思ふこと みな砕け行く たまゆらを 恃みつつ 組む 調息の坐か 悟堂
今回訪問の祇園寺は、天平年間開創の霊亀伝説による縁結びゆかりのお寺という、歴史のある、そしてユニークな寺院でした。寺号から京都の祇園を彷彿させますが、なかなか興味深い仏像がありました。
特に薬師堂の秘仏、薬師三尊は、奈良の大仏造立の実質上の責任者だった行基菩薩の作ということです。行基菩薩には、奈良に行ったときには、いつもお逢いしています。近鉄奈良駅前の銅像ですが。

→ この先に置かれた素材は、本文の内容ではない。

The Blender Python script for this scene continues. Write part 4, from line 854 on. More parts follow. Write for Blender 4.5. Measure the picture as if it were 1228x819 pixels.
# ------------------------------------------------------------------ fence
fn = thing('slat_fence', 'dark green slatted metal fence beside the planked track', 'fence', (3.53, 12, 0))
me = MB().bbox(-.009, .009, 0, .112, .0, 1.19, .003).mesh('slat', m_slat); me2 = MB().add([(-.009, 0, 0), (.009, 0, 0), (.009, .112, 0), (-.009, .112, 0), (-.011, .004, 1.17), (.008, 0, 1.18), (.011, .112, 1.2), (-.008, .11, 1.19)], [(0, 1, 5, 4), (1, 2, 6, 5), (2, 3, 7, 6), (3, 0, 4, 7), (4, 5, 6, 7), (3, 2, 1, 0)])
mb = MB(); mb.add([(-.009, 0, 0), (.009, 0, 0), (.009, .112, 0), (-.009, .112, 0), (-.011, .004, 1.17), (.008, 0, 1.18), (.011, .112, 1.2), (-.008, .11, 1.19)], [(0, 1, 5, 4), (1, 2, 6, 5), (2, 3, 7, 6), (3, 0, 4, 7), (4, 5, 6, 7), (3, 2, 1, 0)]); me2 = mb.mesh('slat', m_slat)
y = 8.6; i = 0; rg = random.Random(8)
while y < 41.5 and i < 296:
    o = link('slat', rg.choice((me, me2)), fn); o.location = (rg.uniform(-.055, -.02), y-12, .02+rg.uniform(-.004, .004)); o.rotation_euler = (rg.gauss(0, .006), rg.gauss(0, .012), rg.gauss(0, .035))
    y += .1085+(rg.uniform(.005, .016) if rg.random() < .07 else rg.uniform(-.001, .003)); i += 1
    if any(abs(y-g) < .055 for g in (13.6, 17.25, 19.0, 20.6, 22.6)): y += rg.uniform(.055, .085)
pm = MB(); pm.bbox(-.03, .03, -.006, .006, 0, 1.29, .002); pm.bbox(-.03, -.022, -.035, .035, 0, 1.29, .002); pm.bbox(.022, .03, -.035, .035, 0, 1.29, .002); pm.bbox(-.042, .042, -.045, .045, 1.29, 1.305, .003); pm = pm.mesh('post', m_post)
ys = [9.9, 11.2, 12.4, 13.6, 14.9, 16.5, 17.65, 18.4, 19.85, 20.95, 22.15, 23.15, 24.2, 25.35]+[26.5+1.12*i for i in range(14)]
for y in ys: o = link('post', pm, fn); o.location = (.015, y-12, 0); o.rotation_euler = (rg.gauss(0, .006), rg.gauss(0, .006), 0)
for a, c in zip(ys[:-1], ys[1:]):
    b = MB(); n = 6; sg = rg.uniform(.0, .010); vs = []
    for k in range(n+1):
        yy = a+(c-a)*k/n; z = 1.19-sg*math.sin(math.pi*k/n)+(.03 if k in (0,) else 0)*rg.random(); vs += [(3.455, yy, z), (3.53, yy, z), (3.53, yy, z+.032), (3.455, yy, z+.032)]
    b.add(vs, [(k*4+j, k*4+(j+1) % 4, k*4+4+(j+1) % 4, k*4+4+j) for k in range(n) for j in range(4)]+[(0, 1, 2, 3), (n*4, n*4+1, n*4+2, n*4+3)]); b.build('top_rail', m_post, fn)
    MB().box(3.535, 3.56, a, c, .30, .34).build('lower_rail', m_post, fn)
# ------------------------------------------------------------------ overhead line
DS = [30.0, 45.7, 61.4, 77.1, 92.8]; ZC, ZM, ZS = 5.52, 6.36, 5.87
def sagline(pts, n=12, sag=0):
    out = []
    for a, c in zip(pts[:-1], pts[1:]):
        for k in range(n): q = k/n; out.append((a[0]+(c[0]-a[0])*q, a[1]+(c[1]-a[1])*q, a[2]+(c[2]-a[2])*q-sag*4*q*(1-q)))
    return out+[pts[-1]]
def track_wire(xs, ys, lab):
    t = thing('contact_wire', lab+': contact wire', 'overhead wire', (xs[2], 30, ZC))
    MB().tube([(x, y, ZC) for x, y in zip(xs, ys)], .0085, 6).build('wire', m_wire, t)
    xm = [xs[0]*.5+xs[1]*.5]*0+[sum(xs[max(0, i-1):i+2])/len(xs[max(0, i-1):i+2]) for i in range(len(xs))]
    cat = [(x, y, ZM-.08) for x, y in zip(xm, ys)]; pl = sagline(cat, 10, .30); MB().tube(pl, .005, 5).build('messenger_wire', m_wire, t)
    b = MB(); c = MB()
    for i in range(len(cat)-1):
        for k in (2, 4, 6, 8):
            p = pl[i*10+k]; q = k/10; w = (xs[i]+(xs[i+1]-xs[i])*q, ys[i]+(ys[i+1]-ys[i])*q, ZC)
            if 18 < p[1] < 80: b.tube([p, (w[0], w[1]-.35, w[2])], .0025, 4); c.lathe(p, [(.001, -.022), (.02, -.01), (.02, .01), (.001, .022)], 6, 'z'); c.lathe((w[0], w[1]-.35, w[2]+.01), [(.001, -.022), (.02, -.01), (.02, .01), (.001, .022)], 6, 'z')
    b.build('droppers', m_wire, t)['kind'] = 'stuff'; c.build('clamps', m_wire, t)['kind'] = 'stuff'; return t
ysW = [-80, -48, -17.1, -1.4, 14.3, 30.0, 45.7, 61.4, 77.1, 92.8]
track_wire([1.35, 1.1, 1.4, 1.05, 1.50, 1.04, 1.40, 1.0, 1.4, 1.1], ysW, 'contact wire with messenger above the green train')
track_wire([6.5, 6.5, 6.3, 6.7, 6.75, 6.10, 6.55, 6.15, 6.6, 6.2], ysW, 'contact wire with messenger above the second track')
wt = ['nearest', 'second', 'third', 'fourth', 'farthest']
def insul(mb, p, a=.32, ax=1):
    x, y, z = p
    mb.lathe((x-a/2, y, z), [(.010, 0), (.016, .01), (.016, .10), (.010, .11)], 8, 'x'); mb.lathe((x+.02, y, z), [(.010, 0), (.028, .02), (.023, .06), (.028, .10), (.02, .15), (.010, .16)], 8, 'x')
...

秘仏ということで御開帳がいつか分かりませんが、拝観したいものです。毎年9月12日に薬師大祭があるそうで、御前立を拝観に行きたいと思います。
尚、寺宝として「弘法大師筆跡心経一巻」、「鉄仏僧形八幡菩薩像」があるようです。
僧形八幡菩薩像は、鎌倉後期の作です。袖付の衣を纏い胸前で両手を衣に包み、両足を横に広げる像容から神像として作られたと考えられています。この坐像は数少ない鋳鉄の神像として調布の指定有形文化財になっています。
御朱印は、寺務所で戴きました。天台宗のお寺なので角大師の看板があります。御朱印の文字は、「佐須薬師」です。尚、寺務所の近くに平成21年に奉献された水琴窟があります。佐須は地名です。